Rescue crews scramble to find missing in California mudslides as 10K evacuated in Montecito

Justin Sullivan/Getty Images(SANTA BARABRA, Calif.) —  Rescue crews, some working with cadaver-sniffing dogs, scrambled Thursday to find dozens missing in Southern California communities hit hard by torrential rains and mudslides that have killed at least 17 people and destroyed or damaged hundreds of homes, officials said.

Multiple agencies using boats and helicopters, including the U.S. Coast Guard and Navy, fanned out across Santa Barbara County hoping to find people alive. Firefighters, who battled blazes that swept through the area in December, went from flattened home to flattened home looking for survivors.
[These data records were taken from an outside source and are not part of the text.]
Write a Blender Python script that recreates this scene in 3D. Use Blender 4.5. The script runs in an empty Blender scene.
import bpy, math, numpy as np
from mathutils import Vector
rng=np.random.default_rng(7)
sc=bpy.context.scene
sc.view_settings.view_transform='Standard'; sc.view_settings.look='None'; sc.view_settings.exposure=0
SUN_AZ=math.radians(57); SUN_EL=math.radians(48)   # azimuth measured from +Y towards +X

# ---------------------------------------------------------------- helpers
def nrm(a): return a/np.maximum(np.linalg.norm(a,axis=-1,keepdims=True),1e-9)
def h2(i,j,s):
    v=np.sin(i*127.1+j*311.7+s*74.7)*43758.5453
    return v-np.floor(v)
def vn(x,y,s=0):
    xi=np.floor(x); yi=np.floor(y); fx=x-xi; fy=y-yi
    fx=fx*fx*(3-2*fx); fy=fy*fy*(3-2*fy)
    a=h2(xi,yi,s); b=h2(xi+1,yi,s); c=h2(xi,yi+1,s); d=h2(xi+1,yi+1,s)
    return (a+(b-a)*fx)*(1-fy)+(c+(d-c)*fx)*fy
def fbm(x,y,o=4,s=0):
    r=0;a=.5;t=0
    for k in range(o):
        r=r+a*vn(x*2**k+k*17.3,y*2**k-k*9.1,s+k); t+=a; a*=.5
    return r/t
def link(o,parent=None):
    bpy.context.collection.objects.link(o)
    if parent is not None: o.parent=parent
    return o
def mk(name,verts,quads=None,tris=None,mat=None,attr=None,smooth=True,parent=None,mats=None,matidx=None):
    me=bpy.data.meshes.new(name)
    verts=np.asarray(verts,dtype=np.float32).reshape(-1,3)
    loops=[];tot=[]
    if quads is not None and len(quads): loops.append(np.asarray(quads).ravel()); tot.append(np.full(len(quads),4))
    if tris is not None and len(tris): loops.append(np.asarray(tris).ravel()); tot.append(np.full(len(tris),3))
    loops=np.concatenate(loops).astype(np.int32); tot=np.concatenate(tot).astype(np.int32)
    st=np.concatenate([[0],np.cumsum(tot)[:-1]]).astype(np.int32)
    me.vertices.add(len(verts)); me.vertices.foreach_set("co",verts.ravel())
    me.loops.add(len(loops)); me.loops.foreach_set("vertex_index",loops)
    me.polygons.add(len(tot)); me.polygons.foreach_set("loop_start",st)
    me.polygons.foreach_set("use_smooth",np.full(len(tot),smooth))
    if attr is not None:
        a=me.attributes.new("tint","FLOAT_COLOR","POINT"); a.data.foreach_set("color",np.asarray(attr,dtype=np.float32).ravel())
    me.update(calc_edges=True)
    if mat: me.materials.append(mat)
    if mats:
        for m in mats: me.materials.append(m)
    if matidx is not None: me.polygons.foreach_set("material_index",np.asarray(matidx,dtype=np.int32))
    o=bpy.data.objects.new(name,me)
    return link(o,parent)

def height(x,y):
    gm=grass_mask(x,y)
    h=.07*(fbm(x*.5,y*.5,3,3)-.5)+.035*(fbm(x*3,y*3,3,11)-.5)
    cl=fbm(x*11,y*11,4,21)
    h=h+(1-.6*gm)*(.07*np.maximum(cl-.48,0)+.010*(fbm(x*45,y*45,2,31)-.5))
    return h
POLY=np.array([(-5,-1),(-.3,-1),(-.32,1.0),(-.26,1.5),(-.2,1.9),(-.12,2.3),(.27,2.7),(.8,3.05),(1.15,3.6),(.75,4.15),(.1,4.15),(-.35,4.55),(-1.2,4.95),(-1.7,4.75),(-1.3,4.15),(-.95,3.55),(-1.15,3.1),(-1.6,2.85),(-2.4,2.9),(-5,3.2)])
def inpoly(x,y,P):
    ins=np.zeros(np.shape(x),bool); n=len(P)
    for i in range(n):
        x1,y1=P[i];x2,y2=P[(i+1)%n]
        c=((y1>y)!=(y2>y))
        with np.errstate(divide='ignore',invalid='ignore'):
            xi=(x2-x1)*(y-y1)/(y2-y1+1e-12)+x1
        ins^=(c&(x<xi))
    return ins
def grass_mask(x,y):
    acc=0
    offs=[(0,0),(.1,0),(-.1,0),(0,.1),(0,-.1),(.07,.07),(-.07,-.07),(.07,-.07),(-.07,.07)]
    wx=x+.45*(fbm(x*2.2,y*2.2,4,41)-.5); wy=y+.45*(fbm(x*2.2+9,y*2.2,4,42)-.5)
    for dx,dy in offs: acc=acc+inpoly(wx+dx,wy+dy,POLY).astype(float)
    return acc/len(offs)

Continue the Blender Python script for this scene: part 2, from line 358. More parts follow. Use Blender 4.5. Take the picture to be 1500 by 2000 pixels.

Rescue crews were focusing on Montecito, an unincorporated area near the city of Santa Barbara, which was devastated by flooding and mudslides that wiped out dozens of homes and dislodged boulders the size of cars and sent them crashing into homes. Parts of Highway 101 in the area remained closed, swamped by debris flows that slid down fire-scarred mountains in the area.

Montecito was placed under a new evacuation order at 6 p.m. local time Thursday. Almost the entire community — about 10,000 people — is now under mandatory evacuation orders, which could last “one to two weeks,” according to the Santa Barbara County fire chief.

At least 65 homes in Santa Barbara County were destroyed in the storm and another 446 were damaged, while eight commercial buildings were flattened, according to the latest count by Santa Barbara County Fire Department.

Anne Marie Cullen was one of the rescue workers combing through homes with a cadaver-sniffing dog, looking for people vanished in the mudslides.

“So obviously, she’s looking for human remains,” Cullen told ABC News, referring to her canine partner. “Which could be an entire body or it could be part of a body. So she’s doing a meticulous search where she sniffs little nooks and crannies and sometimes it could be a person and the scent can trickle its way up.”

Cullen said the work has been exhausting and, at times, emotional.

“It overwhelms everybody … but in search and rescue you distance yourself,” Cullen said. “You have to put a shield up and do your job and just remember … that’s not to say that it doesn’t upset us but when we’re out here we just do our job.”

Deputy Dan Page, chief of a Los Angeles County Sheriff’s Department rescue team, said the search effort was dangerous for rescuers, who had to trudge through debris and knee-deep water littered with nails, broken glass and splintered wood.

“We’ve gotten multiple reports of rescuers falling through manholes that were covered with mud, swimming pools that were covered up with mud,” Anthony Buzzerio, a Los Angeles County fire battalion chief, told ABC station KABC. “The mud is acting like a candy shell on ice cream. It’s crusty on top but soft underneath, so we’re having to be very careful.”

The rate of rainfall in Southern California Tuesday was 18 times more than required to produce debris flow, according to an analysis by ABC News meteorologists.

Montecito alone saw heavy rainfall in a short amount of time. Because hundreds of thousands of acres were charred in the fires, the influx of water has nowhere to go.

Aerial footage over Montecito showed a contrast of widespread damage next to homes completely untouched by the disaster. The roofs of some homes in canyon runoff areas were encased in mud, which has now dried.

The Santa Barbara County Office of Emergency Management said Montecito would be without potable water, electricity and sanitation “for an extended period of time.”